Deertaur Transformation
Dreamed 1987/6/22 by Wayan
At the Stanford Library where I work, I process a new purchase--an artbook. It has a foldout with a strange picture, in nearly colorless gouache, or maybe ink washes: a mixture of a rearing mare, huge flowers, and the Chinese character chū, , "to go out". I usually prefer clear images with saturated colors, the opposite of this--but I like it. I just can't figure out why. The three subjects are superimposed and blend confusingly. An odd combination. Horse, ideograph, flowers.
Hidden between some pages at the end, I find more pictures, loose. I slide them out and find they're numbered. I fit them in the proper places in the book. They seem to tell a story. A weird one, since the book seems to be an illustrated volume of George MacDonald's "Curdie" series--19th Century kids' fantasies with a strong mystical side. I liked them as a kid. I like this dream-version now.
The caption for one print says "Oh! Look, Grandmother! In the mirror!" Apparently the Princess has fallen prey to self-analysis, and spends all her time looking in the magic mirror meant to be a survival tool... ignoring the rest of the world.
Grandmother Goddess leaves the Princess alone a while to sort herself out, and re-learn how to take action out in the world. You can't just stare in the mirror.
And it works--eventually. The Princess sets out on a journey into the wildwood. Grandmother, relieved, reappears to guide her, taking her woodland form--a deer-centaur.
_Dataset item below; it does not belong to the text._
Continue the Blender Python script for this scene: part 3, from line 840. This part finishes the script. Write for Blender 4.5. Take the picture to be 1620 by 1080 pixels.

So Granddaughter becomes one too. They run through the forest in joy...
A color woodblock print shows the two of them: deertaurs the color of the woods--light grass-green Princess and sober pine-green Grandma. Lovely but so strange...
At last, in the forest's heart, the two Deertaurs meet its deep guardians: horse- and deer-headed women in antique robes, with staves of power and jeweled circlets...
And there, just as it gets really interesting, I wake. Aagh!
Working at the library today I did see artbooks: the animal paintings of Franz Marc, and fairytale pictures of mermaids and centaurs.
But the dream also has specific echoes of George Macdonald's The Princess and the Goblin and The Princess and Curdie. One character, Lina, botched her human life, got reincarnated as a toothy hound (right, with Princess Irene), and hopes to rise to human again. In her life, animality's just a sentence to endure.
In contrast, my dream blends deer, horse and human freely, seeing animal traits not as punishment but joy. No surprise! Macdonald, raised pre-Darwinist Christian, was a human supremacist. I'm pagan, post-Darwin, and not so sure.
I am sure that the dream demands two actions: draw the images, and heed Grandma Deertaur! I'm looking too much in the mirror of dreams, and need to look outward. Chū, , go out! This isn't exotic. Jung found dreamworkers often get told "Pay less attention to us, you're neglecting business--too deep in dreams!"
And if the dream is accusing me of escapism, it may be right. After two years of grim lawsuits, I got a settlement, but felt exhausted. I wanted a dream vacation amid magical, sexy, wild creatures, who never have to fill out legal forms! I got one--with limits. Dreams don't want to become a drug.